Listen to Oden speak and hear the quiet, humble kid those close to him describe. Watch him play and see the fire. His motivation to succeed is quite human.

"You have a lot of pressure on you," Oden said. "I just hate to have people talk about me, especially when they talk negatively about me. I like to be the best player I can be so people really won't have anything to say about me."

Oden just plays. He dismisses the rest of it.

"You never want to showboat," he said. "You just want to do what you do. People are going to see that. You don't have to tell them."

If, for some reason, this basketball thing does not work out, Oden has a fall-back position.
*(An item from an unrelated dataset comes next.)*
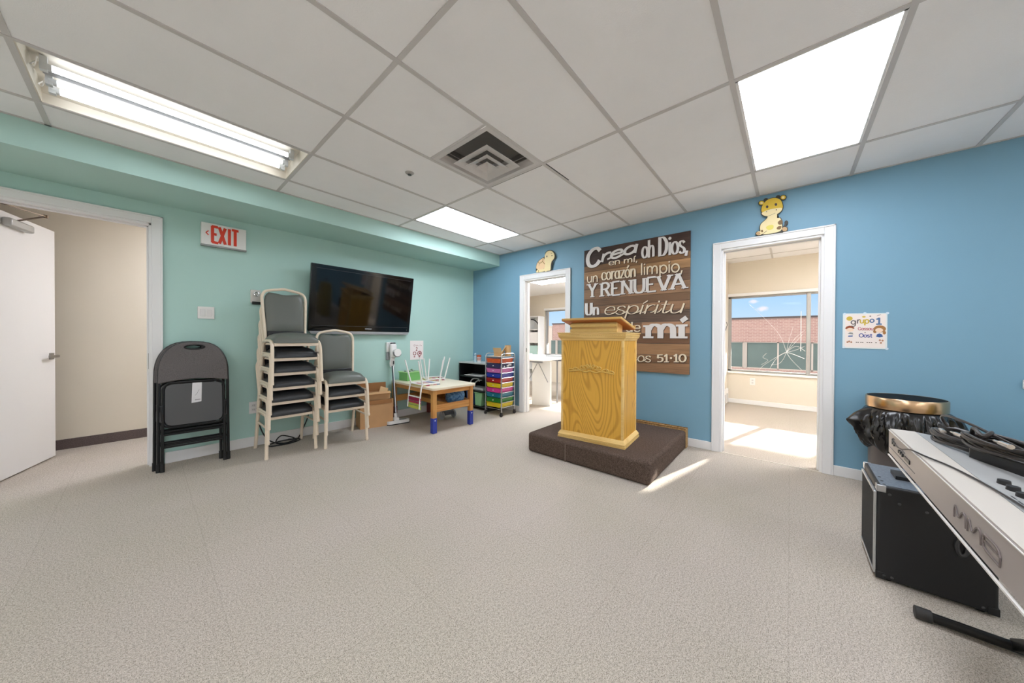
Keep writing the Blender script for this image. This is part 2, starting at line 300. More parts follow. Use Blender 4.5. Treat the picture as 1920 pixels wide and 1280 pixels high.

Scott runs a lawn-care business. Oden used to work for him in the spring and summer. Scott had Oden using the trimmers and the blowers. He didn't want to chance the bigger equipment.

Oden liked it because "you got away; you really didn't have to interact with people. The employees he had working for him were really cool."

Oden's senior year, Scott let him get on the big mower.

"Can you imagine a seven-footer running around on a John Deere?" Scott said.

Scott is kind of amazed Oden has never changed.

"I don't know how he does it," he said.

Oden's dream job is "just having a job you can have fun with." He had serious fun on that big mower.

"I loved it," Oden said. "I don't know how fast I was going. It was slow, but it was fast to me."

John Deere, however, will have to wait. Basketball is serious in the Big Ten and even more serious in the NBA. Greg Oden gets that. And when he wants to just have fun every day, the John Deere fleet will be waiting.